SANCHEZ: But the question that is being raised here is should this guy have known better? You’re talking about the very first African-American president of the United States and whether you’re referring to him or not -

HOLMES: But that’s the question. Are we talking -but that’s the question. Does this cartoon talk about Barack Obama or is it talking about the Democratic Party and the legislative process? I looked at that cartoon and thought it was talking about the latter… We also know there was this hugely disturbing, shocking story in Connecticut about this chimpanzee that mauled the neighbor. Those were the connections I was making, not the racist ones.

SANCHEZ: How about it, Professor?

SAWYER: There is not connection between a chimpanzee and the stimulus bill. [Thank you professor!] Everyone knows the stimulus bill is most associated with the president. And look, I mean, Amy is very interesting. But when you try and defend the indefensible it just sounds foolish. There’s just no connection between these two stories.

Amy, there are one of two things going on. One, you’re just straight stupid. And not because of this one incident. It’s the culmination of stupid stuff you’ve said. This is just the proverbial straw.
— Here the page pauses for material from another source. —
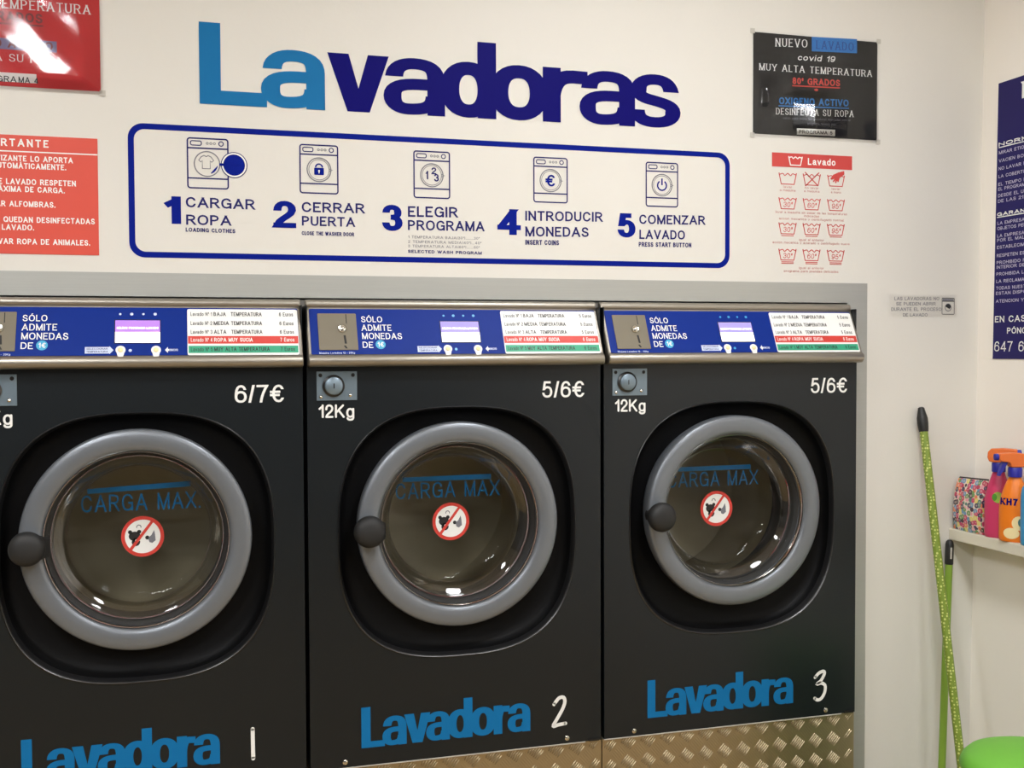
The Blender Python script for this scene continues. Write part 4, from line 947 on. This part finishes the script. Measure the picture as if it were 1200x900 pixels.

In fact you could have said the cartoonist’s intent was not racist. I could have accepted that. But again the cartoon is racist. If you’re a jerk to everyone you meet but you intend to be nice, it doesn’t make you not a jerk. It just makes you a clueless jerk.

Or, the other possibility is that you’re putting on an act just to get on TV. I’m not against profiteering. Clearly you’re on a lot because you present a rare combination of looks, ethnicity and political opinion. Go for yours. I mean it could be that I’ve become a victim of your master plan. Maybe you want folks talking about you in any way, no matter what you have to say to make it happen. Could be I’ve been hoodwinked. C’est la vie.

But, I implore you Amy, whether it is that you’re just not that quick on the uptake or you’re just executing a big con, when offering your opinion, draw the line when it comes to issues that either take some common sense or some conscious. I’m not sure you possess either.